**What this task involves:** Read the material below and tally how many lines hold the word "script", giving the number and nothing else.

**Records for processing:**
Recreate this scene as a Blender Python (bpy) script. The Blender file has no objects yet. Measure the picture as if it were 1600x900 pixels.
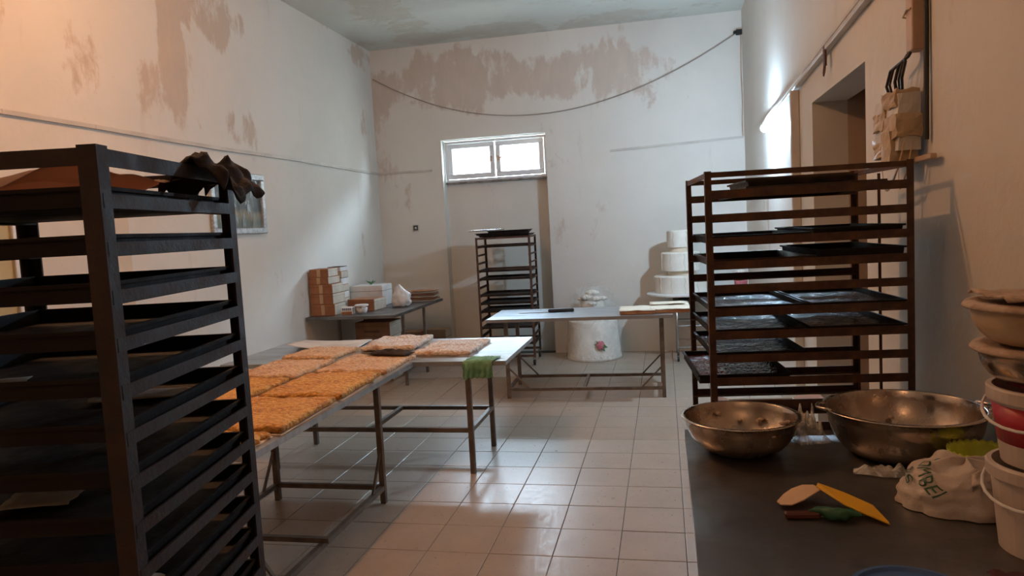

...

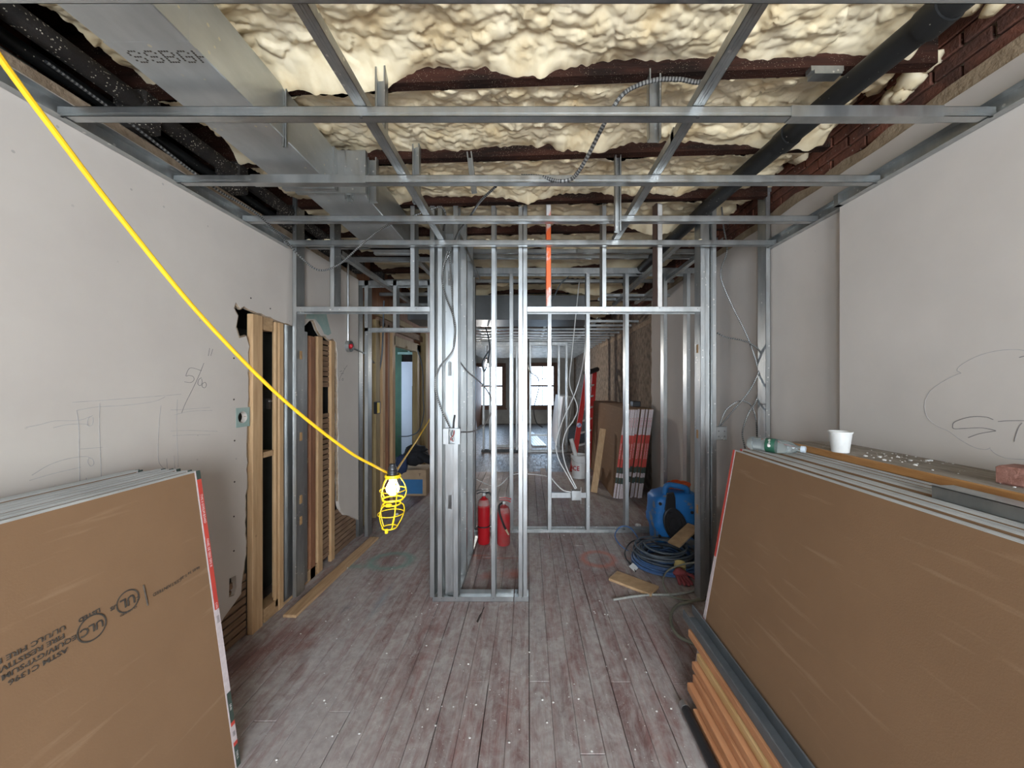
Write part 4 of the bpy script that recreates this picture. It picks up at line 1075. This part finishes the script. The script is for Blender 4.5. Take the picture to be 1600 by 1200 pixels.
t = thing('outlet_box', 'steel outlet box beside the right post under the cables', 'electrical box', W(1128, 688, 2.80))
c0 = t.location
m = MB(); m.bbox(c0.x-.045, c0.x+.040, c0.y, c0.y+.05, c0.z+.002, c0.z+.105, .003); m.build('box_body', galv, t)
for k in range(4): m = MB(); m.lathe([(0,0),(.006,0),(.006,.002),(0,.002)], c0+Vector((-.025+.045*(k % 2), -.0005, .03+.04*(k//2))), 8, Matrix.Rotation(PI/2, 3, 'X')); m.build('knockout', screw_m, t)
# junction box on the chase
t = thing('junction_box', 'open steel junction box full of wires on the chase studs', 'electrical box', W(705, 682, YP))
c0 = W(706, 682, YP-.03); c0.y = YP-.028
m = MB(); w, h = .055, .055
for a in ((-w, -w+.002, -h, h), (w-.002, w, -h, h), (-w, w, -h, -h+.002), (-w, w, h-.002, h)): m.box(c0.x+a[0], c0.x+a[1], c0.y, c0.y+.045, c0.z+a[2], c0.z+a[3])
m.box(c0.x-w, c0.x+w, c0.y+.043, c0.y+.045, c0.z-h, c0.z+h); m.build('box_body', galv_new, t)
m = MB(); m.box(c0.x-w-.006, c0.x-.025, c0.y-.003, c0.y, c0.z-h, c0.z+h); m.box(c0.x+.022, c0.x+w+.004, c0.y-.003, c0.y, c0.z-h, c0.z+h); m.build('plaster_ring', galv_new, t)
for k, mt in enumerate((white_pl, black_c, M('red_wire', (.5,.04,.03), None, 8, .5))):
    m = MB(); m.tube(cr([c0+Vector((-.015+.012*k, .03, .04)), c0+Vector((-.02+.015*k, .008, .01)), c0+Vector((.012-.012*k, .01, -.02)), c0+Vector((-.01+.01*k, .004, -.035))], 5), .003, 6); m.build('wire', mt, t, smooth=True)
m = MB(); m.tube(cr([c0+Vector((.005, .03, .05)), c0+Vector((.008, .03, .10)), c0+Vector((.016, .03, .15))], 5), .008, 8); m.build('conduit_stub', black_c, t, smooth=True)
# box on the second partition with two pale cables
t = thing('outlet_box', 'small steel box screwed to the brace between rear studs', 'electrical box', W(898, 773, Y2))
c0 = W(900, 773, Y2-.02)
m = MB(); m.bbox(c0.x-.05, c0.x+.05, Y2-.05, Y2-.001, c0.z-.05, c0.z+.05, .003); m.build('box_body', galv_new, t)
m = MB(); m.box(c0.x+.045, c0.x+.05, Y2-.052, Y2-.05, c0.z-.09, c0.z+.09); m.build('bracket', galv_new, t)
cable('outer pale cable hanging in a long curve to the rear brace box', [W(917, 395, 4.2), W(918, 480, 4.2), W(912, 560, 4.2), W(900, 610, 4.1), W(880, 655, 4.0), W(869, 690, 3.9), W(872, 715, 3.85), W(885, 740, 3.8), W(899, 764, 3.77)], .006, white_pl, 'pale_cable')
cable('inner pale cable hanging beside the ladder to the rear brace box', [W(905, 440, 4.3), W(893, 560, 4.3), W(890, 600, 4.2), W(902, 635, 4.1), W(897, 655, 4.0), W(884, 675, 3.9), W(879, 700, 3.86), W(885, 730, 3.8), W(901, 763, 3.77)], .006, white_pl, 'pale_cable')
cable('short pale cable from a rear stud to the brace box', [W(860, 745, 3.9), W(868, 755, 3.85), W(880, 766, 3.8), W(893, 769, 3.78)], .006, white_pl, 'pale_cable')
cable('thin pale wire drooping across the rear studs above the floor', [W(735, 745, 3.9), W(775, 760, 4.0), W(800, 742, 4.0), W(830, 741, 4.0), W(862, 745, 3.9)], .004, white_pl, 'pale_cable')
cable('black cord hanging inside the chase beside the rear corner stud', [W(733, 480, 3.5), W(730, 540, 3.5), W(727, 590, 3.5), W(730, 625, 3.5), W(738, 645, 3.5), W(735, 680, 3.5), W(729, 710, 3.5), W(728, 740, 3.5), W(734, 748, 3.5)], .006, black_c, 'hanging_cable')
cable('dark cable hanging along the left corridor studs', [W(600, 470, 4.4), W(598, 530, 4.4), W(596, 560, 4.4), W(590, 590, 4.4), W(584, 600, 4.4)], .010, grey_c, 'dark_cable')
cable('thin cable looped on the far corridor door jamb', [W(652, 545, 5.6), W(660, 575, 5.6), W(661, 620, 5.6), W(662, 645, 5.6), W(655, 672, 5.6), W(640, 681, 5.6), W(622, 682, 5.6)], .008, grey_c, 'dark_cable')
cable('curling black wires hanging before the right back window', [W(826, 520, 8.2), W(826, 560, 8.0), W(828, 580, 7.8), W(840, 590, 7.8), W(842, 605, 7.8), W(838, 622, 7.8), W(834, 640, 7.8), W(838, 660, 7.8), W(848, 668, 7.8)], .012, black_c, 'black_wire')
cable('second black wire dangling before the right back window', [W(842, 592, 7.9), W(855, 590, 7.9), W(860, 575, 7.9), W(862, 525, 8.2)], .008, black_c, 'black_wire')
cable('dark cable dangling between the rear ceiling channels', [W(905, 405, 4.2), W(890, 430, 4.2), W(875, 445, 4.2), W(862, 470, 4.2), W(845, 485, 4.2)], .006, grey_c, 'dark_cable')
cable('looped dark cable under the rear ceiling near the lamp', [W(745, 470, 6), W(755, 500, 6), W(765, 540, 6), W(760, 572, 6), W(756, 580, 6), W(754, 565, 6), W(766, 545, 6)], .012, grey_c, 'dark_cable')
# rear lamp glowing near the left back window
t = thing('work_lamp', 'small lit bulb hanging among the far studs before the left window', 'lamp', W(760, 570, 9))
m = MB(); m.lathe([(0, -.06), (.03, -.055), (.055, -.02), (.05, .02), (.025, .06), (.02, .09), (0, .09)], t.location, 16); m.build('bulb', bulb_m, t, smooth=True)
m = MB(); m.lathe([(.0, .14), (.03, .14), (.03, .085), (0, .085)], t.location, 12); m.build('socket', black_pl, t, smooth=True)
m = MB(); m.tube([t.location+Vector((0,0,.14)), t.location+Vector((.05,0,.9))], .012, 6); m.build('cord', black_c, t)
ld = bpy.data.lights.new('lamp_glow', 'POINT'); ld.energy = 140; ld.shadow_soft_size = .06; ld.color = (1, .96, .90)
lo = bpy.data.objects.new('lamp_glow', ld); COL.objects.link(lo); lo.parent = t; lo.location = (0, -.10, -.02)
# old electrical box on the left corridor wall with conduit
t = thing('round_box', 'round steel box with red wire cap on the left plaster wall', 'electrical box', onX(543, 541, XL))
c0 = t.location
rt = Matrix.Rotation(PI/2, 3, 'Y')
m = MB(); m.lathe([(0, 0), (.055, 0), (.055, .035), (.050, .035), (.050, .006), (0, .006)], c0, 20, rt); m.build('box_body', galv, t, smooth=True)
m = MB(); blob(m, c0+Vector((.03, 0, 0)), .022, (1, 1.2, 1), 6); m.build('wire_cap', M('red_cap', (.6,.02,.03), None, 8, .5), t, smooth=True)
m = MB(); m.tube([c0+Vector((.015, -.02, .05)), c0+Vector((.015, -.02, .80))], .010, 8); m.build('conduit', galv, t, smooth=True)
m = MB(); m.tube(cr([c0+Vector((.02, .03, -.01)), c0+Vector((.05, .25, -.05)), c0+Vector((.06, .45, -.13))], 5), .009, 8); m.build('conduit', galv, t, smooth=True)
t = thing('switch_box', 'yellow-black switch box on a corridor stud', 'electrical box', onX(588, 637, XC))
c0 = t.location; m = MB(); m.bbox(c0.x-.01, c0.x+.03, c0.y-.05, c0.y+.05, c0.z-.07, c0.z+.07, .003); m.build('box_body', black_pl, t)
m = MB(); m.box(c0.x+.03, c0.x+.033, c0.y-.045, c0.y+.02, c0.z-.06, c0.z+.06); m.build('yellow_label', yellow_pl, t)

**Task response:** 2